April 1972. The second, widely televised demolition of a Pruitt-Igoe building that followed the March 16 demolition. Photo by U.S. Department of Housing and Urban Development

 

When I was researching Modernist architecture for my Master’s thesis, the name Pruitt-Igoe was often cited as the symbol of the Modernist’s Movement’s greatest failure. Completed in 1956, the architect, Minoru Yamasaki’s government subsidized complex of 33 buildings became the example of everything that was wrong with Urban Renewal.

The Modernist design, some said, encouraged crime in Pruitt-Igoe because rival gangs could easily control the entry and exit points, thus terrorize residents.
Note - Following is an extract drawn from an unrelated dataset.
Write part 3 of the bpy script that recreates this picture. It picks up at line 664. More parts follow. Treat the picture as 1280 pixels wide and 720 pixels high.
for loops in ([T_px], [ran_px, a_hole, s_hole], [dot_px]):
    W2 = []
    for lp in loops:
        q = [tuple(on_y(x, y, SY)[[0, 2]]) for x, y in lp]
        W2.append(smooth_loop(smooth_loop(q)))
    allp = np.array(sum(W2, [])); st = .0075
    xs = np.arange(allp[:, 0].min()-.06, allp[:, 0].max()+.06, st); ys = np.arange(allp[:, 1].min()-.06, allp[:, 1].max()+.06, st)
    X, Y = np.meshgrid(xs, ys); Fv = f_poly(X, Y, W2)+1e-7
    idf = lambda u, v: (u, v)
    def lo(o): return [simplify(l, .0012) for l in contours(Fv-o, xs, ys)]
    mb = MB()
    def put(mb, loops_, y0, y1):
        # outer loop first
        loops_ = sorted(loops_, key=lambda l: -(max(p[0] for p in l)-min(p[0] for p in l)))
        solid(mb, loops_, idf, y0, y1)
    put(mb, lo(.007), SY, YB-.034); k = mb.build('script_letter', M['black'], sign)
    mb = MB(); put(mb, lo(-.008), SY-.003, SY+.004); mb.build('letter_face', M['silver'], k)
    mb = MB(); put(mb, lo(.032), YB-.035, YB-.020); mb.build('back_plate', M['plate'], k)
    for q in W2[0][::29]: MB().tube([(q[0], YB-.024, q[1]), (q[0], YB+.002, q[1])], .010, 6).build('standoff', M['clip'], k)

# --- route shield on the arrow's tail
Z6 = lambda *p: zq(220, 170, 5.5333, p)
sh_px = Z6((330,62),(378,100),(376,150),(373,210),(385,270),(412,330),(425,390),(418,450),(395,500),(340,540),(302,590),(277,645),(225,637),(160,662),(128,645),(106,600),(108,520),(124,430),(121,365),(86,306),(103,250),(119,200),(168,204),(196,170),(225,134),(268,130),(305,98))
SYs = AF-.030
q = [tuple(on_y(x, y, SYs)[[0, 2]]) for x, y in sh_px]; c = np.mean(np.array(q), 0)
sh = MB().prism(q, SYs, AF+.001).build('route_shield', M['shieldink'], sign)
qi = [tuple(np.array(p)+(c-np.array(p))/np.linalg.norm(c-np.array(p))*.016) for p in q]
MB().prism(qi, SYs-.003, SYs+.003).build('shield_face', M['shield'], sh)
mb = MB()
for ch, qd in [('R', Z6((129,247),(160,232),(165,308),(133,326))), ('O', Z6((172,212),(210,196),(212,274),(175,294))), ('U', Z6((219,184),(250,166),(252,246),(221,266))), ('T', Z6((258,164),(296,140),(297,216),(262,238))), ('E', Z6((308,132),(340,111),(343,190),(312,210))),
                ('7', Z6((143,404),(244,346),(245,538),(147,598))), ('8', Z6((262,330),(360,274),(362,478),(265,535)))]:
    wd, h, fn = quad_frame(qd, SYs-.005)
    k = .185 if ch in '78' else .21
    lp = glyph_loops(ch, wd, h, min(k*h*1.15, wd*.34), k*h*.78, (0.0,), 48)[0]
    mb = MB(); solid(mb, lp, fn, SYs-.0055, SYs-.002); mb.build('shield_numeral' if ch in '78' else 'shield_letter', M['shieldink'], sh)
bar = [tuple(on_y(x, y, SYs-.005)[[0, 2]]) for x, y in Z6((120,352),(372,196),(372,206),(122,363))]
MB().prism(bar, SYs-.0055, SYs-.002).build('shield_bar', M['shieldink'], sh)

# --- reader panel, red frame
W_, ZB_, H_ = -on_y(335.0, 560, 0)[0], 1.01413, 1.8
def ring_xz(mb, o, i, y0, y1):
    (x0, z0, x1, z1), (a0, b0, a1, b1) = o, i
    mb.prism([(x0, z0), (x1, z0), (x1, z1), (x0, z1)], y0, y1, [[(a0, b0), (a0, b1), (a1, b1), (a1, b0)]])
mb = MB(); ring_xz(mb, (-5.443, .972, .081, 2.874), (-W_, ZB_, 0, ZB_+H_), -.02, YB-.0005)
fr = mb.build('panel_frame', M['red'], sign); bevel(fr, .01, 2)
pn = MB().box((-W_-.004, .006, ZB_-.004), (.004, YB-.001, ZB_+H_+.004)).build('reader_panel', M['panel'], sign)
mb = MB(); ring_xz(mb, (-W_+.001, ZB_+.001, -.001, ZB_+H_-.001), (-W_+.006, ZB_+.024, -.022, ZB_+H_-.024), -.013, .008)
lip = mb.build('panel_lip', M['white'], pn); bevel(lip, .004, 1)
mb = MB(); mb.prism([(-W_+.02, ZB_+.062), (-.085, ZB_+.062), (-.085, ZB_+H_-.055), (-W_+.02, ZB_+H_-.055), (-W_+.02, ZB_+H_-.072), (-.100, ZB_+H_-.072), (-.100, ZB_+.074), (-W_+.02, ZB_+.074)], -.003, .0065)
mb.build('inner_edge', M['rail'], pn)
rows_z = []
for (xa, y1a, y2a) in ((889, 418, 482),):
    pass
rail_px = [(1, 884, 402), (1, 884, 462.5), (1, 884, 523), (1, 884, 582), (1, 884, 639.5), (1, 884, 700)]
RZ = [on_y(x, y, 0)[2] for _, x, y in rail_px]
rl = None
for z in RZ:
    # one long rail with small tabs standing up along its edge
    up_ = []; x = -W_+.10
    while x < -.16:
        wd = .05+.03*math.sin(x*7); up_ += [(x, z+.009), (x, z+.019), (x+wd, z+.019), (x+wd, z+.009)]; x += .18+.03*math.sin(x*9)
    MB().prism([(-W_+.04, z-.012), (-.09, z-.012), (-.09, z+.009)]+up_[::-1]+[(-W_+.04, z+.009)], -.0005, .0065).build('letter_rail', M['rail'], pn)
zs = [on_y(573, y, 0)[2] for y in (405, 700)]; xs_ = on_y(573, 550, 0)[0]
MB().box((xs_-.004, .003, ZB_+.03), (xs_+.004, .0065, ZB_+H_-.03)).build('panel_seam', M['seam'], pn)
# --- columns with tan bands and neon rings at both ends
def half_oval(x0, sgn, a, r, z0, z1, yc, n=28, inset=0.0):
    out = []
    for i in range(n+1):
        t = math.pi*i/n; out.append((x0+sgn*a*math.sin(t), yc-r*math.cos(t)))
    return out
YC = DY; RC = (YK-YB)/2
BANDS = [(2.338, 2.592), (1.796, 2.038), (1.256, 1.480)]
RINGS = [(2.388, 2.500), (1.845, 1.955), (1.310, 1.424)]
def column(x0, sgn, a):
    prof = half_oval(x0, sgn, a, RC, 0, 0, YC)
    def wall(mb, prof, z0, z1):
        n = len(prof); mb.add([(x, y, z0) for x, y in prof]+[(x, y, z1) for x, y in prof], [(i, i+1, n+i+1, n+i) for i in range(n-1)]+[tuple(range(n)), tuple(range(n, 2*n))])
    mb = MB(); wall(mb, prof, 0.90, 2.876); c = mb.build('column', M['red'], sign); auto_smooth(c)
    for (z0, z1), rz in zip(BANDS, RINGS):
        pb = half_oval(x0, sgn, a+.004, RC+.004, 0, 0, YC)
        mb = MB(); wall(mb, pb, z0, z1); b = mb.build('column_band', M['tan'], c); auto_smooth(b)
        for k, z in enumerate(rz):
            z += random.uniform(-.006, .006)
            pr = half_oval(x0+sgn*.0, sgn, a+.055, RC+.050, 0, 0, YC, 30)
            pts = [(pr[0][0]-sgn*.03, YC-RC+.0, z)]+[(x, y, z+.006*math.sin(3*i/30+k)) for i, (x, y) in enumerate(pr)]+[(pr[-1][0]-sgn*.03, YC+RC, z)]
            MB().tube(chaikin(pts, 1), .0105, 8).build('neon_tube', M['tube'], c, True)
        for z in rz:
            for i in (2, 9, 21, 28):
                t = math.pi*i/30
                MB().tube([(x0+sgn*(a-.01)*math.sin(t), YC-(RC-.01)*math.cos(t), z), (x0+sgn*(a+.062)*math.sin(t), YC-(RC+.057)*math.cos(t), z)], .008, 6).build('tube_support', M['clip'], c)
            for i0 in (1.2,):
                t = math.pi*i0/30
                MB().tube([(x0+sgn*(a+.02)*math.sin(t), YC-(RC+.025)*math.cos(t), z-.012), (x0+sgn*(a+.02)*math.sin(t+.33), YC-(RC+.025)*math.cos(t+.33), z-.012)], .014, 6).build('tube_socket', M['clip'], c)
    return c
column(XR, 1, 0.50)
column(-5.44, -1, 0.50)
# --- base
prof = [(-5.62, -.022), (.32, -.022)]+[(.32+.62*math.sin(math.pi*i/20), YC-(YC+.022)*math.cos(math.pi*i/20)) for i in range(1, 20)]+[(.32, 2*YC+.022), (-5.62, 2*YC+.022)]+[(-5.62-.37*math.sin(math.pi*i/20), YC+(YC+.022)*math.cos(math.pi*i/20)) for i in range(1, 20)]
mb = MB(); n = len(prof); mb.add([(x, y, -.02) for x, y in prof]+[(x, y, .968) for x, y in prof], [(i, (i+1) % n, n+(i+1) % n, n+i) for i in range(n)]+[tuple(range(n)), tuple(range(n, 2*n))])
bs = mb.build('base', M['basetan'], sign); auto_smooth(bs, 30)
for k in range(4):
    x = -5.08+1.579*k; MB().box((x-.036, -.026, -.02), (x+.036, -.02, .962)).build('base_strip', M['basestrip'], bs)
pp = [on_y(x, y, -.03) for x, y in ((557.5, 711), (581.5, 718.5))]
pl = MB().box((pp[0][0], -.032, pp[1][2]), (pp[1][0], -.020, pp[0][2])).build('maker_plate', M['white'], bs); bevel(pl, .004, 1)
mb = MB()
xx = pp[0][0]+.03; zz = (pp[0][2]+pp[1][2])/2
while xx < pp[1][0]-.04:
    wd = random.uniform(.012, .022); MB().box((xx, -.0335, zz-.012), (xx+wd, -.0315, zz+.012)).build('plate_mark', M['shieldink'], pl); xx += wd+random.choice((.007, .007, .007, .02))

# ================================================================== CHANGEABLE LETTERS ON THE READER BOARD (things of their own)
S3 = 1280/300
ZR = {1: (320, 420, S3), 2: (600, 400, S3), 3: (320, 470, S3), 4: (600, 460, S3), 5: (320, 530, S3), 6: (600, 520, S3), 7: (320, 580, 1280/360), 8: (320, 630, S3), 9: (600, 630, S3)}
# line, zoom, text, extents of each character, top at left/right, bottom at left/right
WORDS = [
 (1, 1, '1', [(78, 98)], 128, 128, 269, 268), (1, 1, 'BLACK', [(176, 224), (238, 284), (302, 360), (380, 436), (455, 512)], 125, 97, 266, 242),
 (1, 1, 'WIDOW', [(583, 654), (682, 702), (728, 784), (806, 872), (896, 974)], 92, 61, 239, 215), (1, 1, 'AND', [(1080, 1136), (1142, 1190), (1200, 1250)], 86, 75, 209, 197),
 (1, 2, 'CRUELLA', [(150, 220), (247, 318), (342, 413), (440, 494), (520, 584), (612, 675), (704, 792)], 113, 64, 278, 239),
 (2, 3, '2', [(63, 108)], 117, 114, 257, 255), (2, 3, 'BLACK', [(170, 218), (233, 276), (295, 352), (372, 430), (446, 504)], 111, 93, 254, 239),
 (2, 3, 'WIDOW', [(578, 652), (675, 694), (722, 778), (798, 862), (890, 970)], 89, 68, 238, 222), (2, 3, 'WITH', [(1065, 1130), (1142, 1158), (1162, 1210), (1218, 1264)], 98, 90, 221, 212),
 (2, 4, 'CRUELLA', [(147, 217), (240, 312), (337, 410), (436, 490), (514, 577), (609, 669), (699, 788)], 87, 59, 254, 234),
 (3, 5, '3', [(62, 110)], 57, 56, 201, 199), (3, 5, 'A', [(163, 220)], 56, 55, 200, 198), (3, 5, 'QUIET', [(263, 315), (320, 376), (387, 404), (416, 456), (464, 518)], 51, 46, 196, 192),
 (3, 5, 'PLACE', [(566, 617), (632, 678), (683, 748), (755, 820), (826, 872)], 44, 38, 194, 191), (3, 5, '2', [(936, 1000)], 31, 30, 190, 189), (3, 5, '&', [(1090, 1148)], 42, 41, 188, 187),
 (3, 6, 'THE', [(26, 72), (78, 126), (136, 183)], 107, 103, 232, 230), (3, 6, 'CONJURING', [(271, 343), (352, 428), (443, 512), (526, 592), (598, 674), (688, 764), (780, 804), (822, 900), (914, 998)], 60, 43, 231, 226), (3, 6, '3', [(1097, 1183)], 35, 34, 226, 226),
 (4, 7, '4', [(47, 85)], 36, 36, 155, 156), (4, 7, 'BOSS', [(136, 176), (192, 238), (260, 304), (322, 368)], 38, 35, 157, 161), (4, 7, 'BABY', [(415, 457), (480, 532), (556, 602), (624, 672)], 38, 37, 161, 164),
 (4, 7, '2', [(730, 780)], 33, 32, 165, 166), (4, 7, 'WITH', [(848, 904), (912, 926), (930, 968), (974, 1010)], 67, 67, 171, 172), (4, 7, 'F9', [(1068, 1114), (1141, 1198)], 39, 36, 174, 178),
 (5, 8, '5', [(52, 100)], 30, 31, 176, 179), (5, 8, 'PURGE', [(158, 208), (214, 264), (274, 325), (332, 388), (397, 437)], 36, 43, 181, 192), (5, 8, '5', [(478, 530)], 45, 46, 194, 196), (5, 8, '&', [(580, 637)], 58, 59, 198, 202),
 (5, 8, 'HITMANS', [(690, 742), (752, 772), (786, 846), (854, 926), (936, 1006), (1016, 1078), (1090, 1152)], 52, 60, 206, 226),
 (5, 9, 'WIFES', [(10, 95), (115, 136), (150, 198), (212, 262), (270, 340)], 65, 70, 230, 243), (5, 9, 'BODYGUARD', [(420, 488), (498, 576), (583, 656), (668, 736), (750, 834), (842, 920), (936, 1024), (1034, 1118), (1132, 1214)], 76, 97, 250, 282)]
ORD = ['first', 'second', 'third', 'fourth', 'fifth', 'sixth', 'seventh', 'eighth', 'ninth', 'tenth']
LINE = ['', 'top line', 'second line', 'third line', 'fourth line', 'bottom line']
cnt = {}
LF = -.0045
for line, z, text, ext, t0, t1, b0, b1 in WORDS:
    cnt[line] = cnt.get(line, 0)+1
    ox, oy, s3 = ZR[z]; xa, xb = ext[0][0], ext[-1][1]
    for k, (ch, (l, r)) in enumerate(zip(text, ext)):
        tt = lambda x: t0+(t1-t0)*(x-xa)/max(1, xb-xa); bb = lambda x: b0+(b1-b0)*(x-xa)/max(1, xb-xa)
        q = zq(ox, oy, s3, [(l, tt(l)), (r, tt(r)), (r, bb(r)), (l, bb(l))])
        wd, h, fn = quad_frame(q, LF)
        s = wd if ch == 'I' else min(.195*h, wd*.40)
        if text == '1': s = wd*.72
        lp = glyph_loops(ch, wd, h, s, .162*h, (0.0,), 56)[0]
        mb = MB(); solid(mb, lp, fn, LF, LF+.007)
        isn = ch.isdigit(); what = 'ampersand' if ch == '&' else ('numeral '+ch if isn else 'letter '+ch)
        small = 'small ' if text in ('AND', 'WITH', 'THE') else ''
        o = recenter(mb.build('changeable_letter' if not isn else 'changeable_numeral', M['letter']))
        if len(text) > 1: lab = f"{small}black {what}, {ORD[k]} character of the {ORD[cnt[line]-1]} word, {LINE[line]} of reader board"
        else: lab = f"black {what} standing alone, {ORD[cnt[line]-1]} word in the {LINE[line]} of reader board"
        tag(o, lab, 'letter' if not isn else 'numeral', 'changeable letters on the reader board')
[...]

I discovered that this was only half the story. The movie, the Pruitt-Igoe Myth, an Urban History tells the other half of the story.

Modernist architects were blamed for most of the ills caused by Urban Renewal. But, the story is so much more complicated than that. Pruitt-Igoe was built in the post-WWII age of the automobile and new suburban living. Anyone who could afford to escape the dirty city did. With the aid of Government subsided mortgages, many in the middle class grabbed the opportunity. Furthermore, cars made travel to and from the city cheap and affordable.

In an  overview of Minoru Yamasaki’s career for New York Magazine on August 27, 2011, Justin Davidson wrote that Yamasaki’s aesthetic arose from his cultural alienation due to his Japanese heritage. He “was tormented regularly as a child for his ethnic origins.” Further, Yamasaki grew up in a Seattle slum and based on his own experience, he believed that decent affordable housing as the first step out of poverty. He reasoned that having that opportunity should not require poor city dwellers to live in substandard housing.

Pruitt-igoe_collapse-series

April 1972. The second, widely televised demolition of a Pruitt-Igoe building that followed the March 16 demolition.
Photos by U.S. Department of Housing and Urban Development

Today, massive urban housing complexes are referred to as “the projects.” Many believe it’s only a step above being homeless. But, was the failure of Pruitt-Igoe really all about the architecture? As Pruitt-Igoe Myth points out, a crucial piece of the story is missing. St. Louis abandoned the building and didn’t budget for basic upkeep such as replacing burned out light bulbs in dark hallways. It became a victim of the “Broken Windows Theory.”

St. Louis, was hard hit by the recession of the 1970s. By 1972, Pruitt-Igoe’s reputation was so infamous that the city was anxious to literally wipe it off the face of the earth and did so in a spectacular explosion. Architectural critic Charles Jenks  declared, at the exact moment the building came down, on July 15, 1972 at 3:32 p.m.,that that was  the end of Modernism.

Even though the buildings now exist only as ghost images, they left a lasting legacy of a particular time, place, and cultural period in St. Louis, MO history. The explosion of Pruitt-Igoe is long gone, but the cultural and racial underpinnings still reverberate today.

As the Michael Brown story puts Ferguson, MO in the news, I wonder, is history reversing itself? Now the trend is for the well-to-do to move back into the city. Is urban gentrification making city living unaffordable for lower income people? Are cities investing in public transportation? Who is left out, especially when spending public money becomes controversial?